Bunca yalan ve saldırı karşısında bakıyorum Maliye Bakanlığı çıtını çıkartmayıp, bütün iddiaları sinesine çekiyor. Hesap uzmanlarını orta yerde bırakıyor. Neden? işini doğru yapana, aklıselim ile rapor düzenleyene, korkamayıp, sinmeyene, gerçekleri ortaya çıkaranlara, devlete para kazandıranlara sahip çıkılmayacak, hırsız, uğursuz bastıracak, kimse işini yapanı korumayacak. Ankara yolsuzluk batağına battıkça, namusluları da koruyamaz oldu. Madem bu kadar battı bu düzen, batsın bu düzen, batsın.
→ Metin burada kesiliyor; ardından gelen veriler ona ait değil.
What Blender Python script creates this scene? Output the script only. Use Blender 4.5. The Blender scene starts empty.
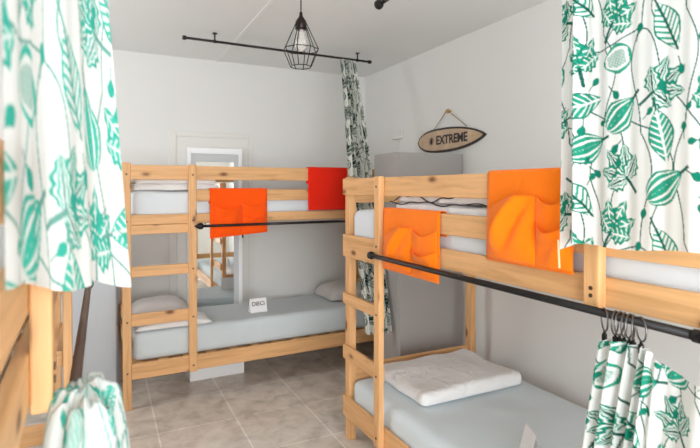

Siyasette yenilenme ve yeni yaklaşımlar
Türkiye’de siyaset ve siyasetçiler en sevilmeyen kitle. Sorunlara çare bulamamaları onları halk gözünde giderek daha da yıpratıyor. Ama siyasetçilerin Türkiye için çabalayanları da var. Bunlardan biri de Ankara milletvekili Birkan Erdal. Erdal “Daha İyi Türkiye İçin Bir Çalışma” adı altında yepyeni fikirler ve Türkiye için çözüm önerilerini içeren görüşlerini bir kitapçıkta toplamış. O kadar çok yeni görüş ve öneri var ki, şaşırdım. Bunca orijinal fikri olan siyasetçi ve siyaset kurumu halkın gözünde neden aşınır bunu liderlere sormak lazım. Erdal’ın adalet ile ilgili önerilerinden bir bölüm size:
“Çağımızda gelişen ulaşım ve iletişim imkanlarının ortaya çıkardığı bir başka gerçek de yurtiçinde birçok ili ilgilendiren hatta yurtdışı bağlantıları bulunan suçlar ve organize suçlardır. Bunlarla hukuki mücadelenin mutlaka merkezi bir koordinasyon içerisinde yürütülmesi gereği vardır. Bugün birçok ülkede bulunan başsavcılık müessesesi bu koordinasyonu sağlayabilecektir. Bizde her ilde bir başsavcılık tesis edildiği için “Türkiye Başsavcısı” unvanı ile bir müesseseye ihtiyaç vardır. Bu fonksiyon için de en uygun ve pratik uygulanabilirliği olan makam Yargıtay Başsavcılığı makamıdır. Yargıtay Başsavcısı “Türkiye Başsavcısı” olarak savcılıklar arasında koordinasyon görevini en iyi şekilde yerine getirebilecektir. Bu surette yargıda kurumsal hafıza ve koordinasyon sağlanacak, suçluya en kısa sürede ulaşılacak, suçsuz insanlar rahatsız edilmeyecektir. Kesinlikle genel ve özel af çıkartılmayacaktır. Eğer ceza verilen eylem, çağın gereği suç olmaktan çıkmış ise o yasada düzeltme yapılabilir, ancak af yasası çıkartılmayacaktır. Esas olan vatandaşın günlük hayatını huzur ve güven içinde sürdürmesidir. Devletin birinci öncelikli görevi budur.”